[Collected material]
====
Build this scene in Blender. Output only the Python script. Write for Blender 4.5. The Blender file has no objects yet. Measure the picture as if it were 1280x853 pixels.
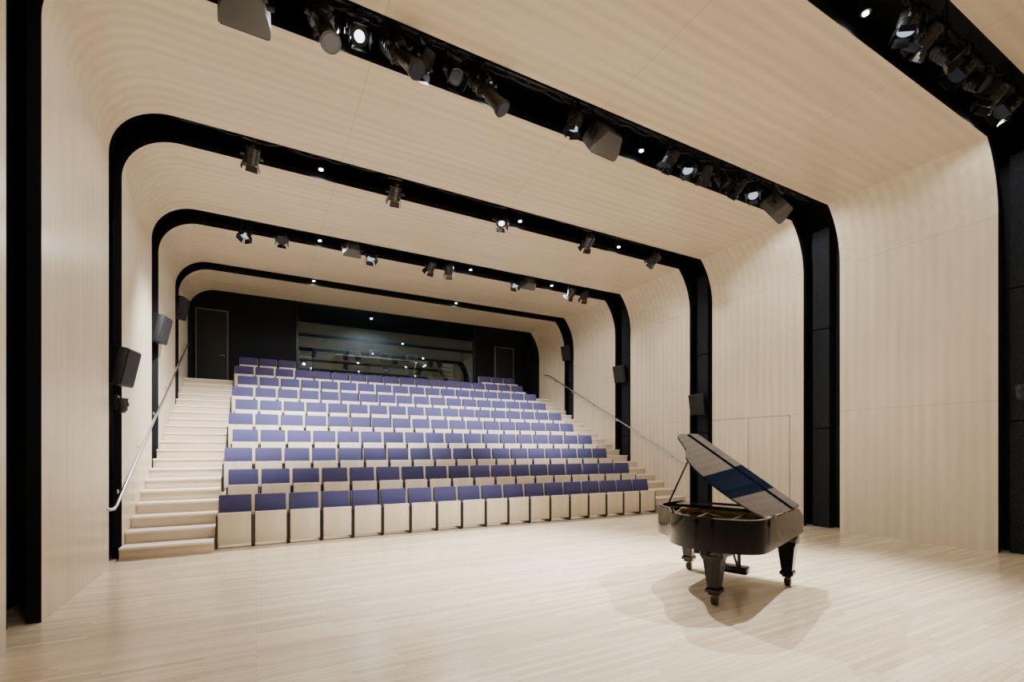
import bpy, bmesh, math, random
from mathutils import Vector, Matrix
random.seed(4)
SC = bpy.context.scene
COL = SC.collection
R = math.radians

# ------------------------------------------------------------------ helpers
def build(name, bm, mats, parent=None, sharp=0.6):
    bmesh.ops.recalc_face_normals(bm, faces=bm.faces[:])
    me = bpy.data.meshes.new(name)
    bm.to_mesh(me); bm.free()
    if not isinstance(mats, (list, tuple)): mats = [mats]
    for m in mats: me.materials.append(m)
    me.polygons.foreach_set('use_smooth', [True] * len(me.polygons))
    me.set_sharp_from_angle(angle=sharp)
    o = bpy.data.objects.new(name, me)
    COL.objects.link(o)
    if parent: o.parent = parent
    return o

def tag(o, label, cat, group=None):
    o['label'] = label; o['category'] = cat
    if group: o['group'] = group
    return o

def thing(name, label, cat, loc=(0, 0, 0), rotz=0.0, group=None):
    o = bpy.data.objects.new(name, None)
    o.empty_display_size = 0.1
    COL.objects.link(o)
    o.location = loc; o.rotation_euler = (0, 0, rotz)
    return tag(o, label, cat, group)

def struct(name, bm, mats, parent=None, label=None):
    o = build(name, bm, mats, parent)
    if not parent:
        o['kind'] = 'structure'
        if label: o['label'] = label
    return o

def B(): return bmesh.new()

def box(bm, x0, x1, y0, y1, z0, z1, mi=0, M=None, ends=None):
    vs = [Vector((x, y, z)) for z in (z0, z1) for y in (y0, y1) for x in (x0, x1)]
    if M: vs = [M @ v for v in vs]
    v = [bm.verts.new(p) for p in vs]
    for q, f in enumerate(((0, 2, 3, 1), (4, 5, 7, 6), (0, 1, 5, 4), (2, 6, 7, 3), (0, 4, 6, 2), (1, 3, 7, 5))):
        fc = bm.faces.new([v[i] for i in f]); fc.material_index = mi
        if ends is not None and q in (2, 3): fc.material_index = ends

def rbox(bm, c, s, b=0.01, seg=2, M=None):
    m = Matrix.Translation(c) @ Matrix.Diagonal((s[0], s[1], s[2], 1))
    if M: m = M @ m
    r = bmesh.ops.create_cube(bm, size=1, matrix=m)
    es = set()
    for v in r['verts']:
        for e in v.link_edges: es.add(e)
    bmesh.ops.bevel(bm, geom=list(es), offset=b, segments=seg, profile=0.5, affect='EDGES')

def cyl(bm, p0, p1, r0, r1=None, seg=18, caps=True):
    p0, p1 = Vector(p0), Vector(p1)
    if r1 is None: r1 = r0
    d = p1 - p0
    q = d.to_track_quat('Z', 'Y').to_matrix().to_4x4()
    m = Matrix.Translation((p0 + p1) / 2) @ q
    bmesh.ops.create_cone(bm, cap_ends=caps, cap_tris=False, segments=seg, radius1=r0, radius2=r1, depth=d.length, matrix=m)

def tube(bm, pts, r, seg=10):
    pts = [Vector(p) for p in pts]
    rings = []
    n = len(pts)
    up = Vector((0.13, 0.31, 0.94)).normalized()
    for i, p in enumerate(pts):
        t = (pts[min(i + 1, n - 1)] - pts[max(i - 1, 0)]).normalized()
        a = t.cross(up)
        if a.length < 0.05: a = t.cross(Vector((1, 0, 0)))
        a.normalize(); b = t.cross(a).normalized()
        rings.append([bm.verts.new(p + (a * math.cos(2 * math.pi * k / seg) + b * math.sin(2 * math.pi * k / seg)) * r) for k in range(seg)])
    for i in range(n - 1):
        for k in range(seg):
            bm.faces.new((rings[i][k], rings[i][(k + 1) % seg], rings[i + 1][(k + 1) % seg], rings[i + 1][k]))
    bm.faces.new(rings[0]); bm.faces.new(rings[-1])

def prism(bm, outline, h0, h1, f):
    a = [bm.verts.new(f(p[0], p[1], h0)) for p in outline]
    b = [bm.verts.new(f(p[0], p[1], h1)) for p in outline]
    bm.faces.new(a); bm.faces.new(list(reversed(b)))
    n = len(a)
    for i in range(n):
        bm.faces.new((a[i], a[(i + 1) % n], b[(i + 1) % n], b[i]))

def catmull(P, n=6):
    out = []
    for i in range(len(P) - 1):
        p0 = P[max(i - 1, 0)]; p1 = P[i]; p2 = P[i + 1]; p3 = P[min(i + 2, len(P) - 1)]
        for k in range(n):
            t = k / n
            out.append(tuple(0.5 * (2 * p1[j] + (p2[j] - p0[j]) * t + (2 * p0[j] - 5 * p1[j] + 4 * p2[j] - p3[j]) * t * t + (3 * p1[j] - p0[j] - 3 * p2[j] + p3[j]) * t ** 3) for j in range(len(p1))))
    out.append(tuple(P[-1]))
    return out

# ------------------------------------------------------------------ materials
def mat(name, col, rough=0.5, metal=0.0, spec=0.5, coat=0.0):
    m = bpy.data.materials.new(name); m.use_nodes = True
    b = m.node_tree.nodes['Principled BSDF']
    b.inputs['Base Color'].default_value = (*col, 1)
    b.inputs['Roughness'].default_value = rough
    b.inputs['Metallic'].default_value = metal
    b.inputs['Specular IOR Level'].default_value = spec
    b.inputs['Coat Weight'].default_value = coat
    b.inputs['Coat Roughness'].default_value = 0.03
    return m

def emit(name, col, st):
    m = mat(name, (.1, .1, .1)); b = m.node_tree.nodes['Principled BSDF']
    b.inputs['Emission Color'].default_value = (*col, 1); b.inputs['Emission Strength'].default_value = st
    return m

def noisy(name, c1, c2, scale, rough=0.8, bump=0.0, detail=3, spec=0.3):
    m = mat(name, c1, rough, 0, spec)
    nt = m.node_tree; b = nt.nodes['Principled BSDF']
    tc = nt.nodes.new('ShaderNodeTexCoord')
    n = nt.nodes.new('ShaderNodeTexNoise'); n.inputs['Scale'].default_value = scale; n.inputs['Detail'].default_value = detail
    r = nt.nodes.new('ShaderNodeValToRGB')
    r.color_ramp.elements[0].position = 0.35; r.color_ramp.elements[0].color = (*c1, 1)
    r.color_ramp.elements[1].position = 0.65; r.color_ramp.elements[1].color = (*c2, 1)
    nt.links.new(tc.outputs['Object'], n.inputs['Vector'])
    nt.links.new(n.outputs['Fac'], r.inputs['Fac'])
    nt.links.new(r.outputs['Color'], b.inputs['Base Color'])
    if bump:
        bp = nt.nodes.new('ShaderNodeBump'); bp.inputs['Strength'].default_value = bump; bp.inputs['Distance'].default_value = 0.01
        nt.links.new(n.outputs['Fac'], bp.inputs['Height']); nt.links.new(bp.outputs['Normal'], b.inputs['Normal'])
    return m

def veneer(name, c1, c2, fine, broad, rough=0.4, seams=(), band=None, sw=.3, amp=.12):
    m = mat(name, c1, rough, 0, 0.4)
    nt = m.node_tree; N = nt.nodes; L = nt.links; b = N['Principled BSDF']
    tc = N.new('ShaderNodeTexCoord')
    def noise(sc, det):
        mp = N.new('ShaderNodeMapping'); mp.inputs['Scale'].default_value = sc
        n = N.new('ShaderNodeTexNoise'); n.inputs['Scale'].default_value = 1; n.inputs['Detail'].default_value = det
        L.new(tc.outputs['Object'], mp.inputs['Vector']); L.new(mp.outputs['Vector'], n.inputs['Vector'])
        return n
    n1 = noise(fine, 4); n2 = noise(broad, 2)
    a = N.new('ShaderNodeMath'); a.operation = 'MULTIPLY_ADD'; a.inputs[1].default_value = 0.45
    s = N.new('ShaderNodeMath'); s.operation = 'MULTIPLY'; s.inputs[1].default_value = 0.45
    L.new(n2.outputs['Fac'], s.inputs[0]); L.new(n1.outputs['Fac'], a.inputs[0]); L.new(s.outputs[0], a.inputs[2])
    fac = a.outputs[0]
    if band:
        wv = N.new('ShaderNodeTexWave'); wv.wave_type = 'BANDS'; wv.bands_direction = band
        wv.inputs['Scale'].default_value = 1.9; wv.inputs['Distortion'].default_value = 1.2; wv.inputs['Detail'].default_value = 2; wv.inputs['Detail Scale'].default_value = .4
        L.new(tc.outputs['Object'], wv.inputs['Vector'])
        ad = N.new('ShaderNodeMath'); ad.operation = 'MULTIPLY_ADD'; ad.inputs[1].default_value = amp
        L.new(wv.outputs['Fac'], ad.inputs[0]); L.new(fac, ad.inputs[2]); fac = ad.outputs[0]
    r = N.new('ShaderNodeValToRGB')
    r.color_ramp.elements[0].position = 0.30; r.color_ramp.elements[0].color = (*c1, 1)
    r.color_ramp.elements[1].position = 0.68; r.color_ramp.elements[1].color = (*c2, 1)
    L.new(fac, r.inputs['Fac'])
    out = r.outputs['Color']
    if seams:
        sep = N.new('ShaderNodeSeparateXYZ'); L.new(tc.outputs['Object'], sep.inputs[0])
        tot = None
        for ax, val in seams:
            c = N.new('ShaderNodeMath'); c.operation = 'COMPARE'; c.inputs[1].default_value = val; c.inputs[2].default_value = 0.006
            L.new(sep.outputs[ax], c.inputs[0])
            if tot is None: tot = c.outputs[0]
            else:
                ad = N.new('ShaderNodeMath'); ad.operation = 'MAXIMUM'
                L.new(tot, ad.inputs[0]); L.new(c.outputs[0], ad.inputs[1]); tot = ad.outputs[0]
        mx = N.new('ShaderNodeMix'); mx.data_type = 'RGBA'
        ml = N.new('ShaderNodeMath'); ml.operation = 'MULTIPLY'; ml.inputs[1].default_value = sw
        L.new(tot, ml.inputs[0]); L.new(ml.outputs[0], mx.inputs['Factor'])
        L.new(out, mx.inputs['A']); mx.inputs['B'].default_value = (0.2, 0.14, 0.09, 1)
        out = mx.outputs['Result']
    L.new(out, b.inputs['Base Color'])
    return m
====
Lines containing the word "objects" are to be tallied; report only the total.

5